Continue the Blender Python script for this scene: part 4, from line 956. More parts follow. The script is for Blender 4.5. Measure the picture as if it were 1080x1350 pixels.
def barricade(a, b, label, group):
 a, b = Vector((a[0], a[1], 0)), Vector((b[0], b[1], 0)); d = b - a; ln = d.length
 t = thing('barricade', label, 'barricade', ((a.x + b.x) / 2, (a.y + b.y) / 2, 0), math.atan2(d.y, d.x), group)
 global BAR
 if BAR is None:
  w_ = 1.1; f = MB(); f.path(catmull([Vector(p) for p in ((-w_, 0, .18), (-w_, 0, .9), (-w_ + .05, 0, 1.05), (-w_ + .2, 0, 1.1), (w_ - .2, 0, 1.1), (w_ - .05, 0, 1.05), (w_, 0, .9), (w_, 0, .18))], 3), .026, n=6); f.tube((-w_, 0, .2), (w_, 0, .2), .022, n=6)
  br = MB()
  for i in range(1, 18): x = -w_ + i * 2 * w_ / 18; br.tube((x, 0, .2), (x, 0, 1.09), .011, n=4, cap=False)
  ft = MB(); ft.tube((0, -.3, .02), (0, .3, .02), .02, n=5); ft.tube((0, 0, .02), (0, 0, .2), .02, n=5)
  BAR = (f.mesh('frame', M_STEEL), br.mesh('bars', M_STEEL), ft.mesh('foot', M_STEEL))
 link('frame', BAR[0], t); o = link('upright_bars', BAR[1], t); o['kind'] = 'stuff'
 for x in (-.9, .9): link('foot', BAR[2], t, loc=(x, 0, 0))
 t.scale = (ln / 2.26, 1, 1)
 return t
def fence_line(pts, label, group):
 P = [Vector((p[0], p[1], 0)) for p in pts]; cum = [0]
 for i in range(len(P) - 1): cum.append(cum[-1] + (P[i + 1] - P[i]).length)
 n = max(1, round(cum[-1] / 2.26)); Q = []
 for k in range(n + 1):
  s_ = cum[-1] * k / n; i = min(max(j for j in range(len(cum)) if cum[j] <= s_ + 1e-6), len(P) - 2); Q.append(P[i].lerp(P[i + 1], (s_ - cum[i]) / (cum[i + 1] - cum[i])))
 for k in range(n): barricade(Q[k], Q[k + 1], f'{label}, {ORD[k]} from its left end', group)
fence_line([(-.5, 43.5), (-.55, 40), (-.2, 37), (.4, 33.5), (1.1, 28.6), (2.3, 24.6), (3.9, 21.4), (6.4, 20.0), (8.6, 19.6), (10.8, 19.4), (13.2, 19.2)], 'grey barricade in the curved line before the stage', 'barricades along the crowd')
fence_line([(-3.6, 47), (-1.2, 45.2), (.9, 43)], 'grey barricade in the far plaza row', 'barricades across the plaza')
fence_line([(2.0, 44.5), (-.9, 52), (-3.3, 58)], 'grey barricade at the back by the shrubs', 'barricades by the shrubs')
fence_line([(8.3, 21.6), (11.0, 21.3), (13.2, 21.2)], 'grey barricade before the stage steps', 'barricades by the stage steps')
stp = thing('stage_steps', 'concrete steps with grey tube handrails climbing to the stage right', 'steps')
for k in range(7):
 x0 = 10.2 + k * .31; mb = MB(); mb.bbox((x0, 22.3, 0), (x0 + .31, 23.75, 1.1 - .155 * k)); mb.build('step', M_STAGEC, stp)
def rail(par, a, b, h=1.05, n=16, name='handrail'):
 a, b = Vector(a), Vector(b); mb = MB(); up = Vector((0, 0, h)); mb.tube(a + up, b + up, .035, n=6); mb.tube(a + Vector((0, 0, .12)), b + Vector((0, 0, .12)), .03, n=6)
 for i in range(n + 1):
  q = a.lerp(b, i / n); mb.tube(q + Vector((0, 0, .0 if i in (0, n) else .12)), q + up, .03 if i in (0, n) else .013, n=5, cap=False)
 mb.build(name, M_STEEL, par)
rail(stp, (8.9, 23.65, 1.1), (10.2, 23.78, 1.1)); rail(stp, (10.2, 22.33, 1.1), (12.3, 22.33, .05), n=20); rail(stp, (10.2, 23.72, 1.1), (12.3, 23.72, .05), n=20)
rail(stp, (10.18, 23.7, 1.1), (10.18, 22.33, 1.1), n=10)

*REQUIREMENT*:
Using the data above, repeat every line exactly.

*EXPECTED OUTPUT*:
Continue the Blender Python script for this scene: part 4, from line 956. More parts follow. The script is for Blender 4.5. Measure the picture as if it were 1080x1350 pixels.
def barricade(a, b, label, group):
 a, b = Vector((a[0], a[1], 0)), Vector((b[0], b[1], 0)); d = b - a; ln = d.length
 t = thing('barricade', label, 'barricade', ((a.x + b.x) / 2, (a.y + b.y) / 2, 0), math.atan2(d.y, d.x), group)
 global BAR
 if BAR is None:
  w_ = 1.1; f = MB(); f.path(catmull([Vector(p) for p in ((-w_, 0, .18), (-w_, 0, .9), (-w_ + .05, 0, 1.05), (-w_ + .2, 0, 1.1), (w_ - .2, 0, 1.1), (w_ - .05, 0, 1.05), (w_, 0, .9), (w_, 0, .18))], 3), .026, n=6); f.tube((-w_, 0, .2), (w_, 0, .2), .022, n=6)
  br = MB()
  for i in range(1, 18): x = -w_ + i * 2 * w_ / 18; br.tube((x, 0, .2), (x, 0, 1.09), .011, n=4, cap=False)
  ft = MB(); ft.tube((0, -.3, .02), (0, .3, .02), .02, n=5); ft.tube((0, 0, .02), (0, 0, .2), .02, n=5)
  BAR = (f.mesh('frame', M_STEEL), br.mesh('bars', M_STEEL), ft.mesh('foot', M_STEEL))
 link('frame', BAR[0], t); o = link('upright_bars', BAR[1], t); o['kind'] = 'stuff'
 for x in (-.9, .9): link('foot', BAR[2], t, loc=(x, 0, 0))
 t.scale = (ln / 2.26, 1, 1)
 return t
def fence_line(pts, label, group):
 P = [Vector((p[0], p[1], 0)) for p in pts]; cum = [0]
 for i in range(len(P) - 1): cum.append(cum[-1] + (P[i + 1] - P[i]).length)
 n = max(1, round(cum[-1] / 2.26)); Q = []
 for k in range(n + 1):
  s_ = cum[-1] * k / n; i = min(max(j for j in range(len(cum)) if cum[j] <= s_ + 1e-6), len(P) - 2); Q.append(P[i].lerp(P[i + 1], (s_ - cum[i]) / (cum[i + 1] - cum[i])))
 for k in range(n): barricade(Q[k], Q[k + 1], f'{label}, {ORD[k]} from its left end', group)
fence_line([(-.5, 43.5), (-.55, 40), (-.2, 37), (.4, 33.5), (1.1, 28.6), (2.3, 24.6), (3.9, 21.4), (6.4, 20.0), (8.6, 19.6), (10.8, 19.4), (13.2, 19.2)], 'grey barricade in the curved line before the stage', 'barricades along the crowd')
fence_line([(-3.6, 47), (-1.2, 45.2), (.9, 43)], 'grey barricade in the far plaza row', 'barricades across the plaza')
fence_line([(2.0, 44.5), (-.9, 52), (-3.3, 58)], 'grey barricade at the back by the shrubs', 'barricades by the shrubs')
fence_line([(8.3, 21.6), (11.0, 21.3), (13.2, 21.2)], 'grey barricade before the stage steps', 'barricades by the stage steps')
stp = thing('stage_steps', 'concrete steps with grey tube handrails climbing to the stage right', 'steps')
for k in range(7):
 x0 = 10.2 + k * .31; mb = MB(); mb.bbox((x0, 22.3, 0), (x0 + .31, 23.75, 1.1 - .155 * k)); mb.build('step', M_STAGEC, stp)
def rail(par, a, b, h=1.05, n=16, name='handrail'):
 a, b = Vector(a), Vector(b); mb = MB(); up = Vector((0, 0, h)); mb.tube(a + up, b + up, .035, n=6); mb.tube(a + Vector((0, 0, .12)), b + Vector((0, 0, .12)), .03, n=6)
 for i in range(n + 1):
  q = a.lerp(b, i / n); mb.tube(q + Vector((0, 0, .0 if i in (0, n) else .12)), q + up, .03 if i in (0, n) else .013, n=5, cap=False)
 mb.build(name, M_STEEL, par)
rail(stp, (8.9, 23.65, 1.1), (10.2, 23.78, 1.1)); rail(stp, (10.2, 22.33, 1.1), (12.3, 22.33, .05), n=20); rail(stp, (10.2, 23.72, 1.1), (12.3, 23.72, .05), n=20)
rail(stp, (10.18, 23.7, 1.1), (10.18, 22.33, 1.1), n=10)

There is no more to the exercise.